Pages

Wednesday, August 24, 2011

Time Piece

They say things run like clockwork when they run correctly and promptly and predictably because that's how clocks run...until they don't.

As my grandma said, "I think a nice clock in its proper place looks majestic."
"When it works," my aunt smilingly countered.

Last week, I ran into a clock that didn't work like clockwork.  In fact, it didn't work at all.  I found it under a pile of stuff in my grandma's new apartment and heard the story about how it came from my great-great-grandfather John Villhard.  I tried winding it and turning its gears in hopes of getting it to work - I might have even had visions of magically fixing this clock - in vain.

Anecdote 1:
Watching me try to figure out the gear system, my grandma spoke up, "True story!  I once tried to fix a clock and when I got done, I had some pieces left over."  

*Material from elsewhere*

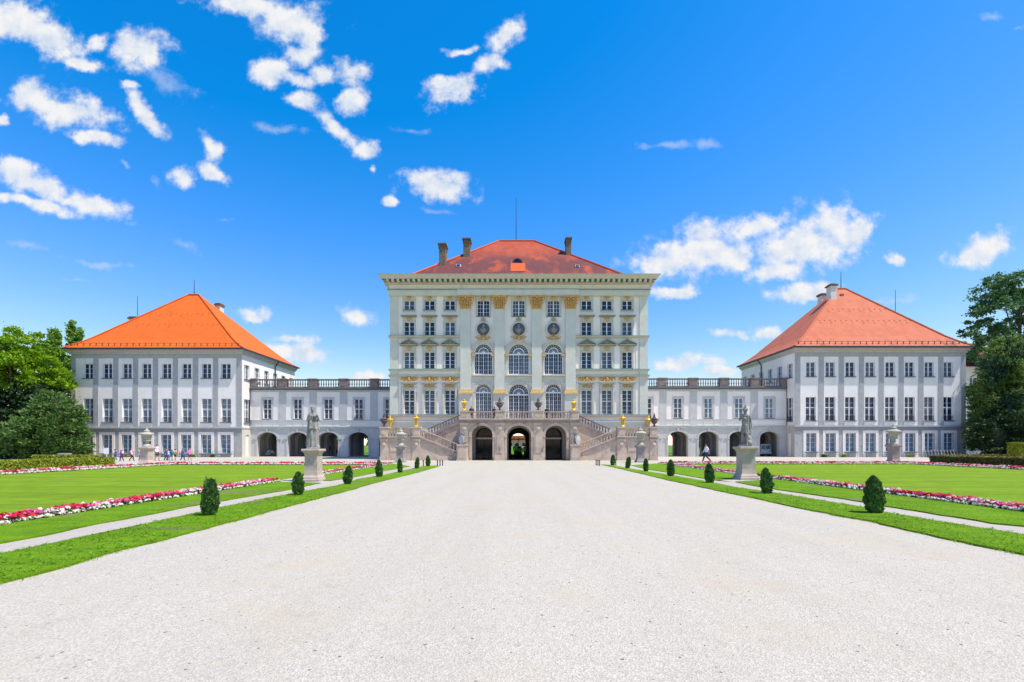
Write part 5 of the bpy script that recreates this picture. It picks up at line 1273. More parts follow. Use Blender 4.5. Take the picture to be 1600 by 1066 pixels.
def face_bits(mb, h, by, kid=False, s=1.):
    hz = (.905 if not kid else .88)*h; y = (by-.062 if not kid else by-.078)*h
    mb.smooth = True
    mb.ell((0, y-.006*h, hz-.004*h), (.008*h, .013*h, .017*h), 6, 4)
    for q in (-1, 1): mb.ell((q*(.05 if not kid else .064)*h, (by-.01)*h, hz), (.007*h, .012*h, .018*h), 6, 4)
    mb.ell((0, y+.002*h, hz-.033*h), (.015*h, .006*h, .005*h), 6, 4)
def pedestal(label, x, y, top, w, m, group='statue pedestals'):
    b = MB(); b.sqloft(x, y, [(w*.66, 0), (w*.66, .10), (w*.62, .12), (w*.60, .20), (w*.52, .27), (w*.50, .33), (w*.47, .5), (w*.47, top-.26), (w*.50, top-.24), (w*.52, top-.17), (w*.60, top-.12), (w*.66, top-.09), (w*.66, top-.02), (w*.62, top)])
    o = tag(b.build('pedestal', m), label, 'pedestal', group)
    return o
# robed lady
dL = 21.4; xL = wx(485.5, 21.4)
pedestal('pale pink stone pedestal carrying the robed lady statue', xL, dL+.3, 1.46, .60, M['pedestal'])
hS = 1.93
Jn, En, Rn = figure(hS, .02, ((-.035, .01, -.15), (.035, -.12, -.11)), ((.05, .0, -.14), (.00, -.10, -.02)), 0, 0)
vs, fs = skin_mesh(Jn, En, Rn, 1)
mb = MB(); mb.smooth = True; mb.add(vs, fs); face_bits(mb, hS, 0)
mb.ell((0, .03, hS*.955), (.115, .13, .10), 10, 6); mb.ell((0, .14, hS*.93), (.06, .07, .06), 8, 5)
mb.ell((-.045, -.10, hS*.755), (.055, .05, .055), 8, 5); mb.ell((.045, -.10, hS*.755), (.055, .05, .055), 8, 5)
drape(mb, 0, .02, .03, hS*.56, .235, .20, 3, 7, .19, 1.1, .85)
drape(mb, 0, .01, hS*.47, hS*.62, .245, .19, 8, 6, .16, 1.1, .9, (.03, 0))
drape(mb, -.18, .06, .10, hS*.82, .15, .12, 5, 5, .18, .85, 1.2, (.06, -.02), 14, 28); drape(mb, .06, .10, hS*.45, hS*.84, .24, .17, 9, 6, .14, 1, .6, (-.04, -.02))
mb.smooth = True; mb.ell((.13, -.14, hS*.72), (.09, .08, .13), 8, 5, .4)
mb.smooth = False; mb.lathe([(.34, 0), (.35, .03), (.31, .06)], 0, .02, 0, 12); mb.lathe([(.10, .02), (.11, .10), (.06, .16)], .24, -.02, 0, 8)
mb.xform(Matrix.Translation((xL-.03, dL+.3, 1.462)) @ Matrix.Rotation(math.radians(25), 4, 'Z') @ Matrix.Diagonal((.86, .86, 1, 1)))
tag(mb.build('statue', M['marble']), 'grey marble statue of a robed standing lady on the pale pedestal', 'statue', 'marble garden statues')
# warrior
dR = 22.5; xR = wx(1170, 22.5)
pedestal('reddish stone pedestal carrying the helmeted warrior statue', xR, dR+.3, 1.56, .66, M['pedestal'])
hS = 1.86
Jn, En, Rn = figure(hS, .10, ((-.05, -.01, -.13), (-.02, -.14, -.06)), ((.035, .05, -.155), (.06, .02, -.28)), 0, 0)
vs, fs = skin_mesh(Jn, En, Rn, 1)
mb = MB(); mb.smooth = True; mb.add(vs, fs); face_bits(mb, hS, 0)
mb.ell((0, .01, hS*.955), (.115, .135, .11), 10, 6); mb.tube([(0, -.10, hS*1.0), (0, -.03, hS*1.055), (0, .06, hS*1.05), (0, .15, hS*.98), (0, .17, hS*.92)], [.02, .04, .045, .04, .02], 8)
mb.lathe([(.12, 0), (.16, .03), (.13, .07)], 0, -.01, hS*.925, 12)
drape(mb, 0, 0, hS*.34, hS*.56, .22, .165, 6, 12, .10, 1, .85)                    # skirted armour
drape(mb, 0, -.01, hS*.55, hS*.80, .165, .185, 4, 3, .05, 1.1, .75)               # cuirass
drape(mb, .05, .13, .08, hS*.82, .24, .16, 7, 6, .16, 1.0, .6, (-.03, -.02))      # cloak
mb.smooth = True; mb.ell((.16, .08, .32), (.17, .13, .30), 8, 6, .2); mb.ell((.20, -.05, .16), (.15, .16, .16), 8, 5); mb.ell((.10, -.08, .44), (.11, .10, .14), 8, 5, .5)
mb.ell((-.02, -.14, hS*.70), (.10, .07, .10), 8, 5, .5)
mb.smooth = False; mb.box(-.30, .34, -.27, .28, 0, .09)
mb.xform(Matrix.Translation((xR-.02, dR+.3, 1.562)) @ Matrix.Rotation(math.radians(-30), 4, 'Z') @ Matrix.Diagonal((.88, .88, 1, 1)))
tag(mb.build('statue', M['marble']), 'grey marble statue of a cloaked warrior with crested helmet on the reddish pedestal', 'statue', 'marble garden statues')
# big covered vases on pedestals
VP = [(.36, 0), (.35, .06), (.26, .18), (.16, .30), (.13, .38), (.17, .42), (.16, .45), (.28, .48), (.34, .54), (.33, .58), (.28, .61), (.31, .68), (.36, .86), (.38, 1.0), (.40, 1.02), (.54, 1.05), (.55, 1.10), (.48, 1.16), (.34, 1.23), (.22, 1.28), (.20, 1.33), (.24, 1.37), (.22, 1.42), (.12, 1.48), (.06, 1.54), (.09, 1.60), (.06, 1.65), (.01, 1.70)]
def vase(px, pb, pt, l1, l2, mp, w=.52):
    x_, y_ = gp(px, pb); tot = (pb-pt)*y_/F; ph = tot*.475
    b = MB(); b.sqloft(x_, y_, [(w*.86, 0), (w*.86, .1), (w*.80, .14), (w*.66, .30), (w*.60, .40), (w*.60, ph-.30), (w*.64, ph-.26), (w*.82, ph-.16), (w*.86, ph-.12), (w*.86, ph-.03), (w*.80, ph)])
    tag(b.build('pedestal', mp), l1, 'pedestal', 'vase pedestals')
    b = MB(); b.smooth = True; k = (tot-ph)/1.70; b.lathe([(r*k*.98, z*k) for r, z in VP], x_, y_, ph+.002, 24)
    b.smooth = False
    tag(b.build('vase', M['vase']), l2, 'vase', 'covered stone vases')
vase(229.5, 726, 668, 'pale pedestal of the vase among the children', 'pale covered stone vase behind the flower border among the children', M['pedestal'])
vase(626, 722.5, 668.5, 'grey pedestal standing before the stairs on the lady statue side', 'pale covered stone vase before the stairs on the lady statue side', M['darkped'])
vase(1000.5, 722.5, 666.5, 'grey pedestal standing before the stairs on the warrior side', 'grey covered stone vase before the stairs on the warrior side', M['darkped'])
vase(1396, 724, 663, 'reddish pedestal of the vase beside the brown topped hedge', 'dark covered stone vase at the far lawn corner beside the brown topped hedge', M['redped'])
# dark urns on the stair posts
UP = [(.20, 0), (.20, .06), (.10, .14), (.07, .26), (.10, .30), (.22, .40), (.31, .55), (.33, .68), (.26, .76), (.33, .80), (.33, .84), (.20, .92), (.12, 1.02), (.14, 1.06), (.08, 1.14), (.10, 1.20), (.03, 1.36), (.05, 1.40), (.01, 1.47)]
def urn(px, y, zb, h, label):
    b = MB(); b.smooth = True; k = h/1.47; x_ = wx(px, y); b.lathe([(r*k*1.1, z*k) for r, z in UP], x_, y, zb, 16)
    for s in (-1, 1): b.tube([(x_+s*.30*k, y, zb+.60*k), (x_+s*.45*k, y, zb+.74*k), (x_+s*.42*k, y, zb+.88*k), (x_+s*.28*k, y, zb+.84*k)], .035, 6)
    b.smooth = False; b.box(x_-.26, x_+.26, y-.26, y+.26, zb-.001, zb+.07)
    tag(b.build('urn', M['urnstone']), label, 'urn', 'dark urns on the staircase')
PT = ZS(667)+.002; TT = bz+bh+.102
urn(600.3, S+.15, PT, 1.46, 'dark stone urn on the outer stair post below the orange roof side')
urn(780.8, S+.2, TT, 1.42, 'dark stone urn on the terrace rail between robed lady side door and middle door')
urn(841, S+.2, TT, 1.42, 'dark stone urn on the terrace rail between middle door and warrior side door')
urn(1022.3, S+.15, PT, 1.46, 'dark stone urn on the outer stair post below the pink roof side')
M['lampglass'] = glass('lantern_glass', (.35, .40, .38), .1, (.5, .55, .52))
def lantern(px, y, zb, h, label):
    x_ = wx(px, y); k = h/1.3; root = empty('lantern', (x_, y, zb), label, 'lantern', 'gilded lanterns on the staircase')
    b = MB(); b.smooth = True; b.lathe([(.24, 0), (.24, .05), (.15, .10), (.11, .20), (.17, .26)], x_, y, zb, 10); 
    for s in range(4):
        a = PI/4+s*PI/2; b.ell((x_+.17*math.cos(a), y+.17*math.sin(a), zb+.10), (.09, .09, .10), 6, 4)
    b.smooth = False
    b.build('base', M['brightgold'], root)
    b = MB(); n = 6
    for i in range(n):
        a = 2*PI*i/n; b.bar((x_+.14*math.cos(a), y+.14*math.sin(a), zb+.27), (x_+.25*math.cos(a), y+.25*math.sin(a), zb+.82*k), .055)
    b.lathe([(.15, .26), (.17, .30), (.13, .32)], x_, y, zb, 6); b.lathe([(.24, .78*k), (.29, .82*k), (.26, .86*k)], x_, y, zb, 6); b.build('cage', M['brightgold'], root)
    b = MB(); b.lathe([(.12, .33), (.215, .77*k)], x_, y, zb, 6); b.build('pane', M['lampglass'], root)
    b = MB(); b.smooth = True; b.lathe([(.27, .865*k), (.28, .90*k), (.20, .98*k), (.13, 1.03*k), (.15, 1.08*k), (.07, 1.15*k), (.09, 1.19*k), (.01, 1.30*k)], x_, y, zb, 12)
    for i in range(6):
        a = 2*PI*i/6; b.ell((x_+.26*math.cos(a), y+.26*math.sin(a), zb+.93*k), (.06, .06, .09), 6, 4)
    b.smooth = False; b.build('crown', M['brightgold'], root)
lantern(609.3, D-.5, LZ+.95, 1.5, 'gilded lantern beside the outer dark urn below the orange roof side')
lantern(650.5, S+.15, PT, 1.30, 'gilded lantern on the stair landing post below the orange roof side')
lantern(725.5, S+.2, TT, 1.18, 'gilded lantern on the terrace corner above the lion of the lady statue side')
lantern(896.5, S+.2, TT, 1.18, 'gilded lantern on the terrace corner above the lion of the warrior side')
lantern(973, S+.15, PT, 1.30, 'gilded lantern on the stair landing post below the pink roof side')
lantern(1013, D-.5, LZ+.95, 1.5, 'gilded lantern beside the outer dark urn below the pink roof side')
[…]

Most likely, that will be the fate of this clock too.

Anecdote 2:
Me: "I always wondered how you set a clock back in the day.  What if you forgot to wind it and the clock ran out?  How did you know how to reset it?"

I laughingly imagined my ancestors taking the clock that I was fiddling with and riding into town with the clock on their laps so they could go to the town bank and reset the clock.  (This is of course assuming that your town has a bank and that it has a clock that has correct time)

My aunt laughed at my proposition as we tried to imagine hauling a grandfather clock into town just to set it.  So then we decided that pocket watches could serve the purpose of giving the correct time.

All of this, of course, depends on the accuracy of each time piece to keep correct time.  Which really just meant that back in the day when clocks were mechanical, because of the obvious difficulty of synchronized clocks, time was less exact and therefore, few things besides clocks ran well, like clockwork.

We all stopped and thought a little bit more about when we put away our schedules and our busyness and simply let life happen when it did.  ...

Anecdote 3:
My aunt: "Maybe you could get something for that clock at one of those antique roadshows."
Grandma: "Oh, but those are usually clocks that are made from a nice piece of wood with some sort of style that actually run."
Me: "Are you implying that you just gave me a clock that isn't made from a niece piece of wood and doesn't have style?"  (We already know it doesn't run)

One man's junk is another man's treasure.

What all of this means:
Life goes on.  Time continues to tick by.  Let's hope we're all making the most of it.